Sala 3 Arti del porto
Maestri di vele e velaie. Tra le specializzazioni professionali che fungono da indispensabile complemento alle attività marinare rientra quella dei maestri velai e delle velaie. A Pesaro nel secondo Settecento fra i “maestri velai” si distinguono gli Sponza, originari di Rovigno d’Istria. I “maestri e tagliatori nel far le vele di barca nel porto di Pesaro” si servivano di manodopera femminile. In particolari momenti si introdusse la necessità di colorare le vele per distinguere da lontano e permettere l’identificazione del legno in navigazione. Le vele erano realizzate con tela di cotone e venivano colorate all’aperto, usando “terre colorate” sciolte in acqua con l’aggiunta di farina o resina di pino come collante. Dopo aver delineato sulla tela bianca un disegno con un carboncino, si stendeva il colore usando larghi pennelli o spugne e, una volta asciugatasi la tinteggiatura, la vela veniva immersa nell’acqua del porto per fissare il colore ed eliminare quello in eccesso; infine si issava la vela sull’albero della barca per farla asciugare. Il disegno, personalizzando la barca, ne permetteva l’immediata individuazione, potendosi riconoscere il proprietario o il paròne che l’aveva in consegna. Il disegno dunque, pur nella sua semplicità, doveva risultare originale e diverso per ogni imbarcazione. La coloritura delle vele inoltre garantiva la protezione della tela dalle muffe.

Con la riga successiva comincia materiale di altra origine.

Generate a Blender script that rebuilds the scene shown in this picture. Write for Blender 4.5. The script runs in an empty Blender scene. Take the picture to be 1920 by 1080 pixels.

I cordai. L’attività dei cordai era svolta per lo più in spazi aperti, lungo le sponde del porto canale, le strade, la spiaggia, aree libere, tali da consentire la stesa dei fili e il necessario movimento per intrecciarli e ritorcerli. Le varie fasi del processo di lavorazione richiedevano la cooperazione di più persone, almeno due per la filatura e altri aiutanti dovevano aggiungersi nei momenti della torcitura. Spesso per girare la ruota aiutavano donne e bambini. Era delegato ai più giovani anche il compito di sganciare ogni volta le estremità dei filati dalle carrucole della ruota, di fissare ai paletti conficcati in terra o anche di reggere il gancio con cui si tendevano i fili e si intrecciavano fra loro per formare i trefoli ed ottenere la corda. Alle donne spettava infine l’operazione di rifinitura, consistente nel bagnare e pulire la corda ultimata. Per rendere maggiormente resistenti le corde, destinate agli usi di marina, come anche le vele e le reti, variamente intrecciate a seconda della destinazione d’uso per la pesca, il procedimento d’obbligo era l'”impeciatura” eseguita immergendo il tutto in grandi contenitori di pece bollente.